With Blockbusters attempt to compete with Netflix in the online movie rentals they may be seen as a legitimate competitor to Netflix, however, the obvious differences in the companies gives Netflix the advantage. Blockbuster's new total access plan where customers can exchange and rent movies in the stores seems like a good idea for the company with thousands of costly stores and employees but the average store only stocks about 6,000 movies compared to 10 times that online. It simply costs more to operate a brick and mortar like Blockbuster. If there are price wars I'm picking Netflix who has years of experience building up their online company vs. Blockbuster burdened by fixed costs. Netflix just had a hiccup with revenue and earnings probably because of Blockbuster but longer-term they have this market over Blockbuster and Movie Gallery. It's not smart to predict to far, say 5+ years in a world of rapidly changing technology however. Who knows what will happen with Tivo and the future home entertainment networks.
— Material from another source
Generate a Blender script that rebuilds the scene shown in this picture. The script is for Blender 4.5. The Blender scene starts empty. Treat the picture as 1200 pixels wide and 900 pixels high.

Netflix as of May 10th 2007 is trading for $21.91 per share. Fear and market sell offs that drive down stock prices but don't effect long-term prospects are some of the best buying opportunities. Netflix is currently selling for about 6 times free cash. Five year average net margins of 3% compared to Blockbusters -8%.
If Netflix can grow free cash flow to 354.31 in five years the stock currently is undervalued using a discounted cash flow model.
354.31 / (1+10%)raised to 5 years= net present value of cash flow 214, below its current 220.